Alvaro Bedoya, the executive director of the Center on Privacy & Technology at Georgetown University’s law school, said “it’s highly likely” that Amazon Go collects “more information than any retail setting out there now.”

“When you shop with a discount card, you know what information the store’s collecting,” namely what things you just bought, Bedoya said. “But Amazon is tracking you throughout the store. Are they really only tracking you when you lift the item off a shelf? Or are they tracking where you move throughout the store, what you’re looking at, what sections you’re dwelling in?”

If the cashier-free technology expands, the stores could deeply erode the need for America’s second-most common job: About 3.5 million Americans work as cashiers nationwide, federal data show. Amazon and other retailers say employees will work on different tasks, including helping guide shoppers to the right items. Amazon Go’s few employees check drivers’ licenses for alcohol sales, stock shelves or prepare meal kits like a $19.99 salmon donburi plate.

“Grocery stores work on a very thin margin, so a cashier-less store is financially very appealing for the industry,” said Ryan Hamilton, a professor at Emory University’s Goizueta Business School. “This has the potential to cause as much upheaval to cashier jobs as self-driving cars could to truck drivers and taxi drivers.”

But the store’s format, consumer psychologists said, could also help Amazon redefine one of retail’s core moneymakers, impulse buying, by eliminating the few lingering barriers that might make shoppers rethink what’s in their bag — a process Amazon has already mastered online through techniques like one-click purchasing.

“The less time we have to think about how much we’re spending, the more removed we are from the process,” said Kit Yarrow, a professor of psychology and marketing at Golden Gate University. “What Amazon Go does is take away all of the negatives. It doesn’t give you time to consider how much you’ll be spending or how that will impact your budget. It puts all of the emphasis on the pleasure of what we’re consuming in that moment.”

Amazon has not shared any plans of a nationwide rollout, though some analysts expect it: The company now runs roughly a dozen brick-and-mortar bookstores and spent $13.7 billion last year buying hundreds of Whole Foods grocery stores nationwide.

The company will likely have competition from retail giants like Walmart and Kroger, America’s largest stand-alone grocery chain, which are rolling out or planning ways in hundreds of stores for shoppers to skip the cashier by, say, scanning their items with their phone.

Privacy experts say Amazon will likely face questions about what data they’re gathering on shoppers if the technology continues to grow.

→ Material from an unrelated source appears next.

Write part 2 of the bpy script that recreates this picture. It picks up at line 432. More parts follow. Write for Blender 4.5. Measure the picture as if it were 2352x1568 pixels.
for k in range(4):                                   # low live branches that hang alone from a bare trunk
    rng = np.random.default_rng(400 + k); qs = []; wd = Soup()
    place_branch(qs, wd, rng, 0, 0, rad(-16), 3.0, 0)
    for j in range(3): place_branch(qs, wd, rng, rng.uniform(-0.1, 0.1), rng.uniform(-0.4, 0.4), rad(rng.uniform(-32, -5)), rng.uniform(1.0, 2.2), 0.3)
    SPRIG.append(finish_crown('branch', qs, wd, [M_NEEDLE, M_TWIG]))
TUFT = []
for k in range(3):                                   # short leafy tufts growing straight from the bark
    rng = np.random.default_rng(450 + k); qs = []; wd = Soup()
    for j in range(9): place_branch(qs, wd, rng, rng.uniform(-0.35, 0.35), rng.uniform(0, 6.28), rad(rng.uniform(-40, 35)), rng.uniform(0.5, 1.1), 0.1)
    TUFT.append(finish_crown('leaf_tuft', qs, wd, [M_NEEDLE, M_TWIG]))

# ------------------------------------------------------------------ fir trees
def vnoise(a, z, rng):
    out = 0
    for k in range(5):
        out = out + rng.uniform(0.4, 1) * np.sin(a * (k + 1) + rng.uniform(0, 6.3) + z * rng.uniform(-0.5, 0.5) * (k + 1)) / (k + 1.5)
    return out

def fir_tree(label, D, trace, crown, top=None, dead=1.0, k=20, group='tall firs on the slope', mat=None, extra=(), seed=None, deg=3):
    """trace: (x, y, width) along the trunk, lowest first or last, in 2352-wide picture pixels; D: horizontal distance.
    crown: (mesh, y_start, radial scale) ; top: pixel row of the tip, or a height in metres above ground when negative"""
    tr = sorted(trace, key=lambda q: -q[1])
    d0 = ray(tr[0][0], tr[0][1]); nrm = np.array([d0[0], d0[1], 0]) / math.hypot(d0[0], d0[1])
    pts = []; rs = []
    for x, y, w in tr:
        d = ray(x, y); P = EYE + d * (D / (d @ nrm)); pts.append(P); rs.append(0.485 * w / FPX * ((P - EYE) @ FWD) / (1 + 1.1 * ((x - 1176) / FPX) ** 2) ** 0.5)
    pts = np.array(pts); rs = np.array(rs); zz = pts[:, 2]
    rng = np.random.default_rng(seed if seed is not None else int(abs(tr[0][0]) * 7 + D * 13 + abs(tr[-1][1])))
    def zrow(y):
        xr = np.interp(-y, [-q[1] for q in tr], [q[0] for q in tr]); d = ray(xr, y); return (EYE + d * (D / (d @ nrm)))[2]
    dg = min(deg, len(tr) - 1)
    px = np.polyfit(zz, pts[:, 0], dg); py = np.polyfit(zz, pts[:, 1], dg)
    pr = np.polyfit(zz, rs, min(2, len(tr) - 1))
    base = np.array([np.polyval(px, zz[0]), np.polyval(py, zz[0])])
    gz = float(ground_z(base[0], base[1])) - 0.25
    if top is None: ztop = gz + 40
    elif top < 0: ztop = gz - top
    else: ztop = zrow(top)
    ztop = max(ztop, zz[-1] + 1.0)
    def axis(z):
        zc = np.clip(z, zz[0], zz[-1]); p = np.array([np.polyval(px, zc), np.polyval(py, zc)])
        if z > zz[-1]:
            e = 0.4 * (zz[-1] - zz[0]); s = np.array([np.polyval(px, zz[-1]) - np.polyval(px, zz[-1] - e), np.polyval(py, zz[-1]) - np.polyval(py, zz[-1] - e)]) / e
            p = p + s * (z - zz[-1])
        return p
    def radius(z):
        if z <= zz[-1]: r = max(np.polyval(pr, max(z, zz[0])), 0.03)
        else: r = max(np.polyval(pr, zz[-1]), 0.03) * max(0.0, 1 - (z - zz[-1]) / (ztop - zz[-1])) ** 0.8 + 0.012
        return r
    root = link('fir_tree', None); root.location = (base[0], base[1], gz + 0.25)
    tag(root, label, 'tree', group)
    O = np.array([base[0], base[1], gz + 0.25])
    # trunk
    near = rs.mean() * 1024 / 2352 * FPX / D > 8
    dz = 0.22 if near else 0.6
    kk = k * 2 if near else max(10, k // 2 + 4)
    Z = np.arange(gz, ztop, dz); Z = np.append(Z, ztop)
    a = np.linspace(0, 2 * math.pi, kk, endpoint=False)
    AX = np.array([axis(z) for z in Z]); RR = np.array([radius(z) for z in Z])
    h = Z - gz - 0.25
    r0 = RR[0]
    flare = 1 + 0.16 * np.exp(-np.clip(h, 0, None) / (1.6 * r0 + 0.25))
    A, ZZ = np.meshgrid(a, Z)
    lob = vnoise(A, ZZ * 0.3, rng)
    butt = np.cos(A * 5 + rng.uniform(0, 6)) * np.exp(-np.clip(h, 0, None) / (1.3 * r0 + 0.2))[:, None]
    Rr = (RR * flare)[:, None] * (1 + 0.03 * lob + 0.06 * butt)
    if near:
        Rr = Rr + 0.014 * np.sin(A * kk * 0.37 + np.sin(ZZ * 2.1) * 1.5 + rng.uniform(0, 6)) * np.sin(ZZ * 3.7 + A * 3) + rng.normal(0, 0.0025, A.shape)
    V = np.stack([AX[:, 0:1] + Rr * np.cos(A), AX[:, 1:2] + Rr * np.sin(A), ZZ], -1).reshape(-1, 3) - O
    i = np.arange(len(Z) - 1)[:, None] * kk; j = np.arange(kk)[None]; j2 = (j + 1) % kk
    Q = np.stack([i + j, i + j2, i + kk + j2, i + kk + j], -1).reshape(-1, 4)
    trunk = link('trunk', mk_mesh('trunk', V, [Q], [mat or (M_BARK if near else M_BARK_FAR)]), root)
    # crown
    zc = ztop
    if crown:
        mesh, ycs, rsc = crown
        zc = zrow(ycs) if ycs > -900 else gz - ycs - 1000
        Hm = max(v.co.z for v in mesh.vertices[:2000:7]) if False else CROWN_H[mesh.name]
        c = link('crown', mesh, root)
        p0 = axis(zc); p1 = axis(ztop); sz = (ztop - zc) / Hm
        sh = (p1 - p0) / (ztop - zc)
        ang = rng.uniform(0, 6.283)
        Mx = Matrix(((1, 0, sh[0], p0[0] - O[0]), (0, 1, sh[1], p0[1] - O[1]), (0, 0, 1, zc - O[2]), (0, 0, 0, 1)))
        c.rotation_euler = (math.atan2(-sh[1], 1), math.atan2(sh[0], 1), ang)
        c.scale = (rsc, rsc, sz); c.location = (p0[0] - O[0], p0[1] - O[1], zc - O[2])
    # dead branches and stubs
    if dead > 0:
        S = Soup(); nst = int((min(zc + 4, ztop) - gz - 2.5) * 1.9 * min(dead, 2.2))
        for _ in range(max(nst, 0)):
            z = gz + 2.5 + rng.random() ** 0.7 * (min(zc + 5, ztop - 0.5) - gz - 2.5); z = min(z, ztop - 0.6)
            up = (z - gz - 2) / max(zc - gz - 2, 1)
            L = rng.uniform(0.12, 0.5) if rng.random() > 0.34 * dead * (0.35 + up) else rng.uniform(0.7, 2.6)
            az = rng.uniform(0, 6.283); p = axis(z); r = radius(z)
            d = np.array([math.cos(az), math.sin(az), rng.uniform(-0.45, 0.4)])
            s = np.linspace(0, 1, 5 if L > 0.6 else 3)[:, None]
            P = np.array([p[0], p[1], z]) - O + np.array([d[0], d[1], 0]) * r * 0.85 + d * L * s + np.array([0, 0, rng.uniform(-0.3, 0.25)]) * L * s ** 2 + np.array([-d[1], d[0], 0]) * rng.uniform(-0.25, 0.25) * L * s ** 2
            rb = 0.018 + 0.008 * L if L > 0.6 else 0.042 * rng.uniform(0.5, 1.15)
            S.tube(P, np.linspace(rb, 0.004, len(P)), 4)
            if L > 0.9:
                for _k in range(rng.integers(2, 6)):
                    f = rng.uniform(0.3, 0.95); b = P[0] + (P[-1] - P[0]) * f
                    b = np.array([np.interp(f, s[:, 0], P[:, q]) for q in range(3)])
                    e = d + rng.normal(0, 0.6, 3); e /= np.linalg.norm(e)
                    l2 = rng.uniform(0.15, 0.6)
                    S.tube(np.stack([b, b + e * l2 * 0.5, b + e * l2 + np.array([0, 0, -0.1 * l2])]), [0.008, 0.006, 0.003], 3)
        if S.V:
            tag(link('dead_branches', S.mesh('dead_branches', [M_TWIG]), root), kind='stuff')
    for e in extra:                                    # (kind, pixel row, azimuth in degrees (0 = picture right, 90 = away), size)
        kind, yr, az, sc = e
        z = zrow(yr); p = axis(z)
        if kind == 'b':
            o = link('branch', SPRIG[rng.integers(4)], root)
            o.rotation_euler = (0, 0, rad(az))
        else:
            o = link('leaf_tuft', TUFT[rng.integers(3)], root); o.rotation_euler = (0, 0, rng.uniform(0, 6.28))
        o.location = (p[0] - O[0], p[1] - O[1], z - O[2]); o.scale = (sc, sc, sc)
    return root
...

“It’s really blurring our offline and online lives together,” said Joseph Jerome, policy counsel for the Washington nonprofit Center for Democracy & Technology. “You now have a full record of everything you’ve purchased — but it’s going to exist for all time, and it’s going to be owned by Amazon.”

The first day of shopping brought out some demonstrators, including Joy Carter of Seattle, who wore a cat mask, she said, to avoid the cameras.

“We’re rejecting the future they’re imposing on us,” Carter said. “This grocery store is a fantasy like there’s innovation here. But the implications are that the workforce is split into two classes: the people making $100,000 and up and others who have to scrape to survive.”

But most of those who showed up were fascinated. Jing Chou, 26, a University of Washington engineering student from the city of Changsha in southern China, and a fellow student from Beijing spent much of their Monday-morning visit snapping photos of the shelves, trying to figure out how Amazon did it.

They noted how their home country has similar cashier-less stores, but shoppers there have to meticulously scan each item before leaving. “I want to know how they track it,” Chou said, gazing at the ceiling cameras. “And if you bring something back, how they know.”

Julia Duin contributed from Seattle.